What emerged was a style you might call WYGIWYG: What You Get Is
What You Get. Instead of forcing ourselves onto a brutal daily
schedule, we simply shot whenever we felt like it, which ended up
being about three or four times a month. And instead of planning
ahead very carefully, we just improvised each night, based on a loose
idea in my head that the breaths would require more and more effort
each time. Rather than try to get a single frame exactly right, we'd
shoot several frames of "coverage", with both of us in various
positions. My hope was that the random uncontrollable variations in
posture, clothing, etc. would kind of cancel each other out in the
end.
This scattershot approach turned out to have a nice side effect:
the 360 or so frames of raw footage had hundreds of possible
interpretations, depending on how you shuffled the frames. So
"animating" became a matter of choosing which frame would follow
which, and for how long. I did this part mostly in After Effects.

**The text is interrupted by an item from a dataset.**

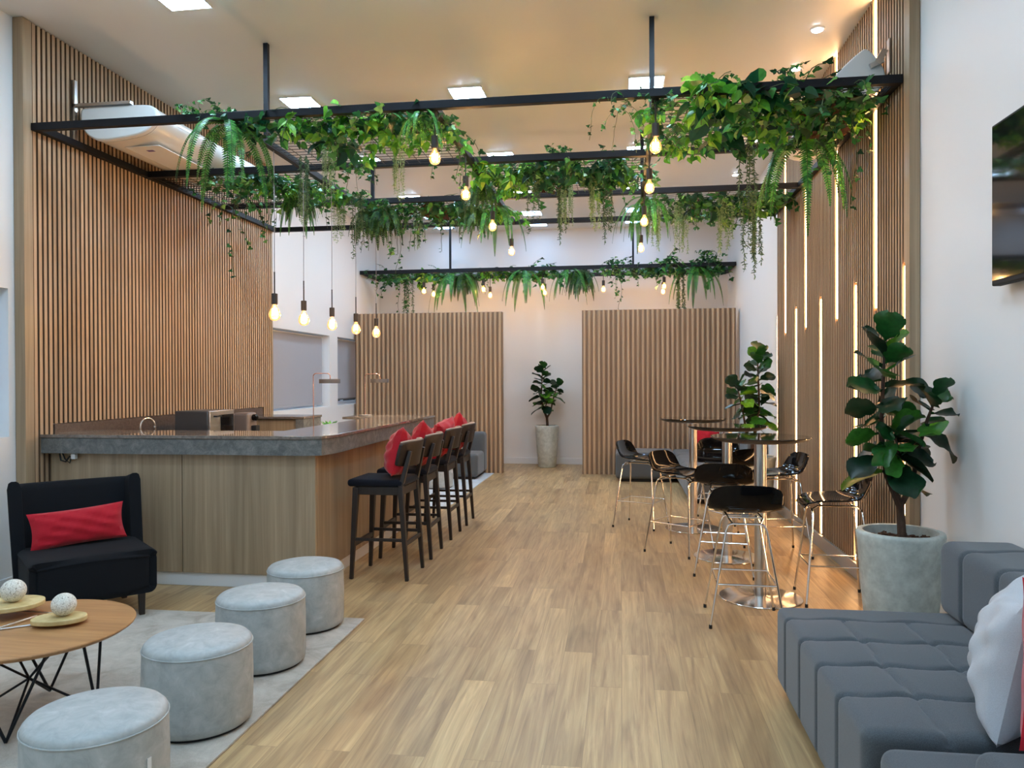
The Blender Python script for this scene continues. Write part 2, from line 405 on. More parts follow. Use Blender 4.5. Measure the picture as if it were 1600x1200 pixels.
M['bark'] = wood('ficus_bark', srgb(46, 32, 24), srgb(76, 54, 40), srgb(98, 74, 54), (30, 30, 8), .85, .5)

# ------------------------------------------------------------------ room shell
XL, XR, YB, YF, ZC = -4.33, 1.80, 13.45, -3.2, 4.12
def struct(name, mb, mat, bevel=0):
    o = mb.build(name, mat, None, bevel=bevel); o['kind'] = 'structure'; return o
struct('floor', MB().box(XL - .1, XR + .1, YF - .1, YB + .1, -.1, 0), M['floor'])
struct('ceiling', MB().box(XL - .1, XR + .1, YF - .1, YB + .1, ZC, ZC + .1), M['ceil'])
WIN = [(3.55, 4.93), (9.03, 11.04), (11.37, 12.9)]; WZ0, WZ1 = 1.10, 2.16
wl = MB(); y = YF
for a, b in WIN:
    wl.box(XL - .28, XL, y, a, 0, ZC); wl.box(XL - .28, XL, a, b, 0, WZ0); wl.box(XL - .28, XL, a, b, WZ1, ZC); y = b
wl.box(XL - .28, XL, y, YB, 0, ZC)
struct('wall_left', wl, M['wall'])
struct('wall_right', MB().box(XR, XR + .15, YF, YB, 0, ZC), M['wall'])
struct('wall_back', MB().box(XL, XR, YB, YB + .15, 0, ZC), M['wall'])
struct('wall_front', MB().box(XL, XR, YF - .15, YF, 0, ZC), M['wall'])
struct('baseboard_back', MB().box(XL + .02, XR - .02, YB - .018, YB, 0.0, .11), M['trimw'], .004)
bl = MB(); bl.box(XL, XL + .016, YF, 4.97, 0, .1); bl.box(XL, XL + .016, 8.98, YB - .02, 0, .1)
struct('baseboard_left', bl, M['trimw'], .004)
br_ = MB(); br_.box(XR - .016, XR, YF, 4.97, 0, .1); br_.box(XR - .016, XR, 8.98, YB - .02, 0, .1)
struct('baseboard_right', br_, M['trimw'], .004)
for i, (a, b) in enumerate(WIN):
    w_ = empty('window_%d' % (i + 1)); w_['kind'] = 'structure'
    f = MB(); X0, X1 = XL - .25, XL - .21
    f.box(X0, X1, a, b, WZ0, WZ0 + .05); f.box(X0, X1, a, b, WZ1 - .05, WZ1)
    f.box(X0, X1, a, a + .05, WZ0 + .05, WZ1 - .05); f.box(X0, X1, b - .05, b, WZ0 + .05, WZ1 - .05)
    f.box(X0, X1, (a + b) / 2 - .025, (a + b) / 2 + .025, WZ0 + .05, WZ1 - .05)
    f.build('window_frame', M['trimw'], w_)
    MB().box(XL - .234, XL - .228, a + .05, b - .05, WZ0 + .05, WZ1 - .05).build('window_pane', M['glass'], w_)
    bd = empty('roller_blind', (XL - .12, (a + b) / 2, WZ1), 0,
        ['grey roller blind in the near left window, its edge just inside the picture', 'grey roller blind lowered to the sill of the wide far window beside the slatted wall',
         'grey roller blind with a dark bottom bar, partly behind the left slatted screen'][i], 'blind')
    hh = (WZ1 - WZ0) - [.10, .05, .10][i]; hw = (b - a) / 2 - .03
    MB().tube([(0, -hw, -.03), (0, hw, -.03)], .022, 10).build('roller_tube', M['acw'], bd)
    MB().box(.018, .021, -hw + .02, hw - .03, -hh, -.03).build('blind_cloth', M['blind'], bd)
    MB().box(.008, .030, -hw + .02, hw - .03, -hh - .022, -hh).build('bottom_bar', M['blind'] if i < 2 else M['lampgrey'], bd)
    if i == 0:
        MB().box(.022, .0245, hw - .12, hw - .04, -hh + .01, -hh + .055).build('maker_tag', M['trimw'], bd)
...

The raw footage was really messy. A lot can happen in nine
months' time. The tripod got knocked out of place. Plants, lights,
books and curtains shifted around. Incandescent bulbs burned out and
got replaced with compact fluorescents, with a totally different color
spectrum. But I was able to correct for most of that using AE's
motion tracking and color stabilization tools. It still ain't
perfect, but again, perfection was not the goal here, I just wanted it
to be stable enough not to distract from the main action.
All of the images you see were captured in-camera. There were no
synthetic elements. But I did "cheat" a little on two things: the
curtain in the background is a separate layer, as is the bookshelf on
the left. (They were just too distracting in the raw footage, so I
animated and stabilized them, respectively.) The "explosion" effect
is actually a birth ball, again added as a separate layer, partly to
hide some weird shadows left behind when I split the frame in half to
get the timing right on both me and Raquel.
For the audio, I played some little ditties in Garage Band, and
recorded foley and "dialog" with a little voice recorder and battery
powered mike. Our recording booth was the closet in the baby's room.
I feel pretty lucky: I don't think there are a lot of voice actors who
will stand in a tiny closet and let you tickle them. Although I could
be wrong about that. I also got a bunch of terrific Creative Commons
licensed audio samples from freesound.org. Here are direct links
to the original samples:
Footsteps on Tiles by rutgermuller
Cork3 by Traveler
balloon_fun_3 by reinsamba
gonflage_ballon1 by lematt
Balloon_Inflating by gelo_papas
globo03 by hyo
To lay the samples down onto the video, I used iMovie, which my
friend Lorelei
describes pejoratively as "editing with a big crayon". But a big
crayon turned out to be exactly the right tool for this project,
because when you're using crayons you can't get too persnickety with
the details. And so instead of spending aeons in post-production,
after a couple of days I could just step back and say "Done."
And that's pretty much the whole story!